New York Insurance Coverage Law Update

December 1, 2012 | Insurance Coverage

Alleged Injury As Woman Exited Bus Did Not Arise Out Of Its “Use Or Operation,” NY Court Of Appeals Rules

The Court of Appeals has held that a woman who allegedly injured her ankle as she exited a New York City bus and stepped into a hole could not recover no-fault benefits because her alleged injury did not arise out of the “use or operation” of the bus.  [Cividanes v. City of New York, 2012 N.Y. Slip Op. 08174 (Ct. App. Nov. 29, 2012).]

Healthcare Provider’s Assertion That EUO Requests Were Unreasonable Was Untimely

An insurer sued by a healthcare provider asserted that the provider’s assignor had failed to appear for two scheduled examinations under oath (“EUOs”). The court granted summary judgment to the insurer, finding that the provider’s argument that there was no reasonable basis for the EUO requests was barred because the provider had not timely objected to their reasonableness. [Five Boro Psychological & Licensed Master Social Work Servs., PLLC v. GEICO Gen. Ins. Co., 2012 N.Y. Slip Op. 22333 (N.Y. Civ. Ct. Kings Co.

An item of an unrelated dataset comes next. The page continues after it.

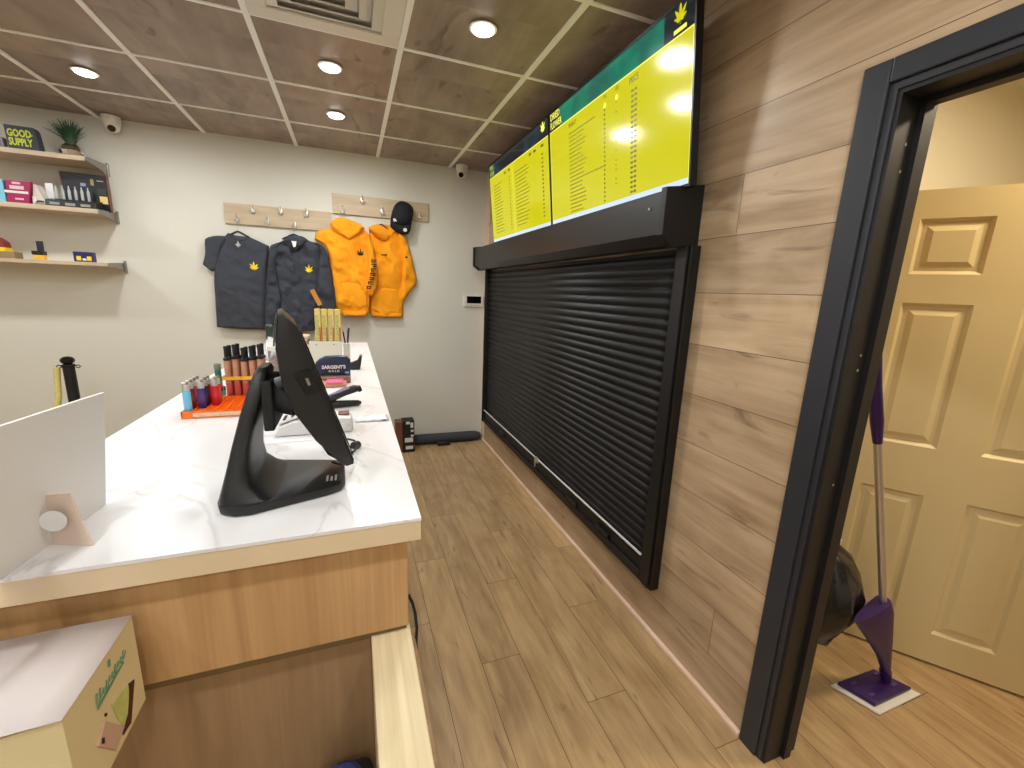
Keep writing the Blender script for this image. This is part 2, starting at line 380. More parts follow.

Nov. 19, 2012).]

New York’s Minimum Limits Applied Where Insurer Failed To Show It Was Not An Authorized New York Insurer

A trial court granted judgment to a healthcare provider in its action against an insurer to recover benefits under an automobile insurance policy that was issued in Pennsylvania and had a $5,000 limit. The insurer appealed, arguing that the plaintiff’s assignor had exhausted the benefits available under the policy. The appellate court explained that an insurance company authorized to transact business in New York had to meet the state’s financial security requirements, including minimum coverage limits of $25,000/$50,000. Because the insurer had provided no information as to whether it was an authorized or unauthorized insurer in New York, the appellate court affirmed. [Flushing Traditional Acupuncture, P.C. v. Infinity Group, 2012 N.Y. Slip Op. 22345 (App. Term, 2d Dep’t Nov. 26, 2012).]

Plaintiffs Only Entitled to $25,000 Limits For Unsatisfied Judgment

The plaintiffs sued an insurer to recover a $175,000 judgment obtained against its insured.  In support of their motion for summary judgment, plaintiffs submitted a claim representative’s letter that indicated that the policy had “limits [of] 25,000/50,000.” The court ruled that this failed to demonstrate that they were entitled to the full amount of the unsatisfied judgment. [Friedman v. Progressive Direct Ins. Co., 2012 N.Y. Slip Op. 07269 (App. Div. 2d Dep’t Nov. 7, 2012).]

No Coverage Where Application Described Building As A Two-Family Dwelling – But It Had Three Apartments 

Insureds who described their property as a two-family dwelling in their application for liability insurance, even though it contained three apartments, were not entitled to coverage in a personal injury action against them because of the misrepresentation.  The court rejected the insureds’ argument that there was no misrepresentation because the property was a legal two-family dwelling.  [Hermitage Ins. Co. v. LaFleur, 2012 N.Y. Slip Op. 07407 (App. Div. 1st Dep’t Nov. 8, 2012).]

Insurer Not Required To Timely Disclaim Where Plaintiff Alleged Injuries From Intentional Acts

Where a plaintiff in a personal injury action alleged injuries from intentional acts, there was no coverage under the policy, and the insurer was not required to issue a timely written disclaimer with respect to the personal injury action under New York Insurance Law §3420(d). [State Farm Fire & Cas. Co. v. Raabe, 2012 N.Y. Slip Op. 07656 (App. Div. 2d Dep’t Nov. 14, 2012).]

Second Circuit Finds No Coverage Where Insured Took More Than A Year To Notify His Insurer Of Damage To His Property

A property owner who delayed notifying his insurer for over a year after discovering damage to his property failed to comply with the policy’s notice requirement. The court further held that the insured’s belief that a neighbor was responsible for the damage and uncertainty about whether the damage was covered did not excuse the insured’s delay.  The insurer, therefore, was entitled to deny coverage for the damage. [Pfeffer v. Harleysville Group, Inc., 2012 U.S. App. Lexis 22749 (2d Cir. Nov. 6, 2012).]